I also find unusual Martinec's timing of his outrage. Now that he is a past vice president, he has developed a sense of outrage. Where was this moral outrage when he was vice president (or on the Council on Education or as Scoutmaster)?

Leave the soapbox and politics for social hour. ASME should support all youth organizations to promote the practice of engineering and to support youth.

Steve Bederian
Glens Falls, N.Y.

To the Editor: As the editors of ASME NEWS, you have dishonored the Society and its members by publishing Emil Martinec's petty social grievance letter.

While he is entitled to his opinion, the letter does nothing to promote useful discussion of a professional issue. Instead, the author has used his ASME credentials as a Life Member and Fellow, past vice president, former member of the Council on Education, and former member of the Board on Minorities and Women to add credibility to his accusations of gender and sexual orientation discrimination by ASME.

I sincerely doubt that ASME is denying any request for funding by the Girl Scouts or actively engaging in any form of gender and orientation discrimination. If there is no truth to his allegations against ASME, I cannot understand why you have given him a forum to besmirch the Society in front of the mechanical engineering world.

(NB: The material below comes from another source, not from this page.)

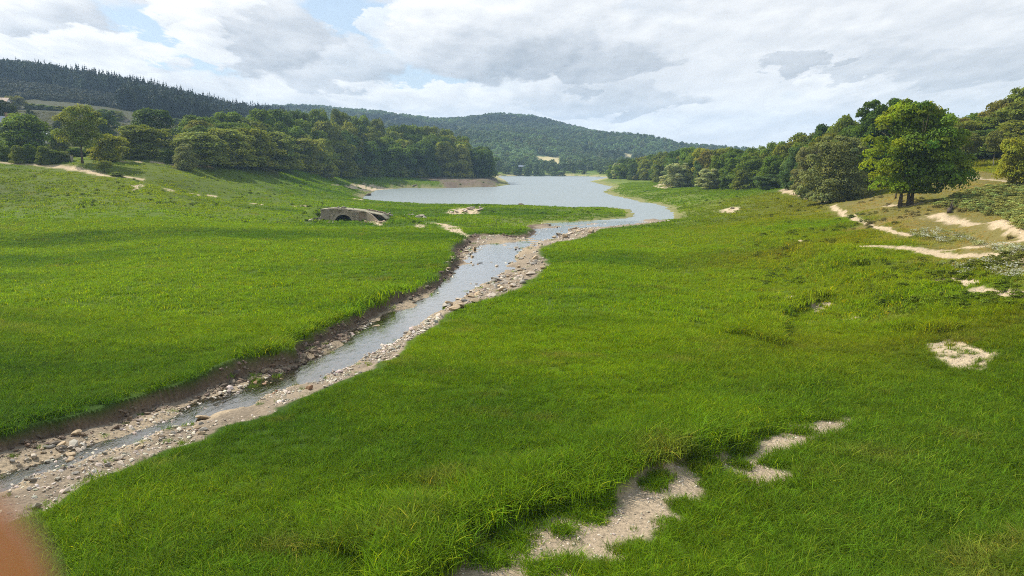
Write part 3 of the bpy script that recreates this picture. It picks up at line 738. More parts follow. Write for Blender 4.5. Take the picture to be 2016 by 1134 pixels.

Regarding the peripheral issue of Martinec's low opinion of the Boy Scouts of America, he repeats the lie that many organizations are shunning the Scouts (originally part of a front page smear campaign launched during the BSA vs. Dale Supreme Court case that The New York Times had to retract). I actually believe the Engineering Merit Badge could possibly enhance the understanding and reputation of the engineering profession without risking an invasion of our ranks by BSA-brainwashed, homophobic women-haters.

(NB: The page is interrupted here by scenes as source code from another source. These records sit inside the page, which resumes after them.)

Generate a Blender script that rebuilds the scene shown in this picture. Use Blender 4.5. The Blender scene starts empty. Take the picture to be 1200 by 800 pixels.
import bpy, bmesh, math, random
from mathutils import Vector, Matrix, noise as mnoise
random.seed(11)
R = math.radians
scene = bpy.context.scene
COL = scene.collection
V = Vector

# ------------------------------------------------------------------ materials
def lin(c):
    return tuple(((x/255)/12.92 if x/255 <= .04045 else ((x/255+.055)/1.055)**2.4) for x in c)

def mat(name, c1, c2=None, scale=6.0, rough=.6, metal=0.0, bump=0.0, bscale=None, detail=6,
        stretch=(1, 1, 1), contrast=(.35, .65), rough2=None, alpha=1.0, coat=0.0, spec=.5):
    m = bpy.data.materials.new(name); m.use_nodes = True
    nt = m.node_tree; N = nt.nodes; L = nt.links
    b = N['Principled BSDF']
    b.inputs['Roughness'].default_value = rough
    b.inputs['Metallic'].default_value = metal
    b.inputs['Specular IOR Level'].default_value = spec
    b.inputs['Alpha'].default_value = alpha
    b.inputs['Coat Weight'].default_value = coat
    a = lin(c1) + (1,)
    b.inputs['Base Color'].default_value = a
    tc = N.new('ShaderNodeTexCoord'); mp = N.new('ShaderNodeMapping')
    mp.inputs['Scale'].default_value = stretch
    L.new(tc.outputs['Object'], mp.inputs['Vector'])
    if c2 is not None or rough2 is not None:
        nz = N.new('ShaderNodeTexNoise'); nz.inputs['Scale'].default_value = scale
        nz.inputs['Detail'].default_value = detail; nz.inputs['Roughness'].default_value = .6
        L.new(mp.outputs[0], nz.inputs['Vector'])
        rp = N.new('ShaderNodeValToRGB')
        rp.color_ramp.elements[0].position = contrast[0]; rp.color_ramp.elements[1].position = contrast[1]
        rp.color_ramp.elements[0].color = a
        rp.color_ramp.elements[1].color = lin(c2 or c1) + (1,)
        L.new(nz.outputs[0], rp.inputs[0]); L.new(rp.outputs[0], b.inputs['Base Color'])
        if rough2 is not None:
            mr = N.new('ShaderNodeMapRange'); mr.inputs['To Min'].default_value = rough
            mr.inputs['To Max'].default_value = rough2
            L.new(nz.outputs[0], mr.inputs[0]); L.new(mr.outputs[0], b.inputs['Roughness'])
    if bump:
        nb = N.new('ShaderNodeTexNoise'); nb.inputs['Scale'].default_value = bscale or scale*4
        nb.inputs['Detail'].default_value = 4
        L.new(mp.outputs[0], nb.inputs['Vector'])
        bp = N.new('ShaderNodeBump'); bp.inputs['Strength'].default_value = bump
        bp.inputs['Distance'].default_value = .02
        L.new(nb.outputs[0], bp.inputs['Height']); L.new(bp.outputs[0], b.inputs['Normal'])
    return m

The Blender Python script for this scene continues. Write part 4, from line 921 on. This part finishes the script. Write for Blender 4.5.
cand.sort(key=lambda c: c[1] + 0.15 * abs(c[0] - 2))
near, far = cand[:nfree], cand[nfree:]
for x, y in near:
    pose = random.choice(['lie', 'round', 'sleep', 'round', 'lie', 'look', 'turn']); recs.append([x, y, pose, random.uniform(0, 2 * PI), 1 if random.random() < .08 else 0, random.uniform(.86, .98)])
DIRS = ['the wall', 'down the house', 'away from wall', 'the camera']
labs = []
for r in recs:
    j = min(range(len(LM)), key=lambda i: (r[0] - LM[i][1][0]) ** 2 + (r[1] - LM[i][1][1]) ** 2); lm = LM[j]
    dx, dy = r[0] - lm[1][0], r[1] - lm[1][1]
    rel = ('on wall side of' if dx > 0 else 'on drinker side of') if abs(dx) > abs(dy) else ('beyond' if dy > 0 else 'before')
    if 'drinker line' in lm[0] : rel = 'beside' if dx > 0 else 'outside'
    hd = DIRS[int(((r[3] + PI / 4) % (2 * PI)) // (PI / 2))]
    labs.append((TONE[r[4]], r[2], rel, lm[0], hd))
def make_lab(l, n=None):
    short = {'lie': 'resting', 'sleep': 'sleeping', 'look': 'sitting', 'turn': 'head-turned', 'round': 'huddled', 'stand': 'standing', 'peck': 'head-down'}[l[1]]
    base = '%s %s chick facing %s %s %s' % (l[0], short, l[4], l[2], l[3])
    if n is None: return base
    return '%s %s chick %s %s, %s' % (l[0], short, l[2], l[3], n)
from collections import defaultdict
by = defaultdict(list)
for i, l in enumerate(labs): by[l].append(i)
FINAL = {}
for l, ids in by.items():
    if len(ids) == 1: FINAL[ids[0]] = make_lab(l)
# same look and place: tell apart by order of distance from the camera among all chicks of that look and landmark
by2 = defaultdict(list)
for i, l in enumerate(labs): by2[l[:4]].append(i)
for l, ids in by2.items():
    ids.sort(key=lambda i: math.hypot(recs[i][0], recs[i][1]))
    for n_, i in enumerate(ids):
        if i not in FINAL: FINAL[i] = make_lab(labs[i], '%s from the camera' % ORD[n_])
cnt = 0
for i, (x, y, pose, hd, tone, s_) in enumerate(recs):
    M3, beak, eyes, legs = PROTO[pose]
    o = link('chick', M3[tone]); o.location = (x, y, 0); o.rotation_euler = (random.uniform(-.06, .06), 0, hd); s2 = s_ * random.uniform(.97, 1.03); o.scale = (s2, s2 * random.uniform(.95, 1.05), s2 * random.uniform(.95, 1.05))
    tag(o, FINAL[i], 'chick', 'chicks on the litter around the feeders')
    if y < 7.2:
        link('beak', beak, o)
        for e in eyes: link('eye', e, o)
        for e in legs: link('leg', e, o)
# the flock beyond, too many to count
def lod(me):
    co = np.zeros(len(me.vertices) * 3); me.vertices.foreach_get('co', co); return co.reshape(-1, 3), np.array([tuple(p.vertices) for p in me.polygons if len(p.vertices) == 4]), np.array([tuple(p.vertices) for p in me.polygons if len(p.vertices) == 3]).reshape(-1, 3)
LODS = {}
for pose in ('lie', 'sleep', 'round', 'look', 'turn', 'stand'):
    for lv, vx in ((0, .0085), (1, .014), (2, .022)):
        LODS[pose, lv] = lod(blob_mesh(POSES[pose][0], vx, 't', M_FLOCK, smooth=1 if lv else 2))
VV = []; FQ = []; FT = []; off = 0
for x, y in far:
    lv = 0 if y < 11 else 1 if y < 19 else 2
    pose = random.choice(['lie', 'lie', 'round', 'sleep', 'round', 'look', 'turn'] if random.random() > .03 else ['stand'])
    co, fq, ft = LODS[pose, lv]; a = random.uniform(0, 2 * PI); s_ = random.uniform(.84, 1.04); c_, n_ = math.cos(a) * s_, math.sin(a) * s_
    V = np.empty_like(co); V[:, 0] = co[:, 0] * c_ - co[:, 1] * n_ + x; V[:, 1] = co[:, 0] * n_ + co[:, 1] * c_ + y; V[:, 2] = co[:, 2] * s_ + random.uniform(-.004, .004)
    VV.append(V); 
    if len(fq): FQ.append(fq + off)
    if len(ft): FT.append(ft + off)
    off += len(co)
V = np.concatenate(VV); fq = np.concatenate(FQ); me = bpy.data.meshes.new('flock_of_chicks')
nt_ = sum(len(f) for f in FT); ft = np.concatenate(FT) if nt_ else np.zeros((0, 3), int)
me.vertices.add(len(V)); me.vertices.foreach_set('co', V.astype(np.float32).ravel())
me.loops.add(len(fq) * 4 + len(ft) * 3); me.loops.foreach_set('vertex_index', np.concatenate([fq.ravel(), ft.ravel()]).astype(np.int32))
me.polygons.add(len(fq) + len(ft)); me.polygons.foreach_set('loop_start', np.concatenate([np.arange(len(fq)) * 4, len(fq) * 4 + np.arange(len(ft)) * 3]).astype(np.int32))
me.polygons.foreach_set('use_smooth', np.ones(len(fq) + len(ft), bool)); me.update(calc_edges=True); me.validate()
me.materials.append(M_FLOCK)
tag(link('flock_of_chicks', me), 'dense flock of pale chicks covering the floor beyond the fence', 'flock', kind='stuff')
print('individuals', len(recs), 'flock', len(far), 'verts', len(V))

If funding for the revision of the Engineering Merit Badge is sexual orientation discrimination, then printing a technical paper from the PRC must be an endorsment of the Tiananmen Square Massacre. I am sure that some people could look at the Advertiser's Index in Mechanical Engineering magazine and see an industrial cabal of war-mongering, human rights-abusing, ozone layer-popping rainforest despoilers.

Since ASME cannot appease every social grievance, please stick to issues of professional interest and protect the Society from slanderous accusations by our own honored Fellows. Martinec should have used his considerable credentials to lobby for a Girl Scout Engineering Merit Badge (assuming they want one) and you should let the New York Times sling the mud.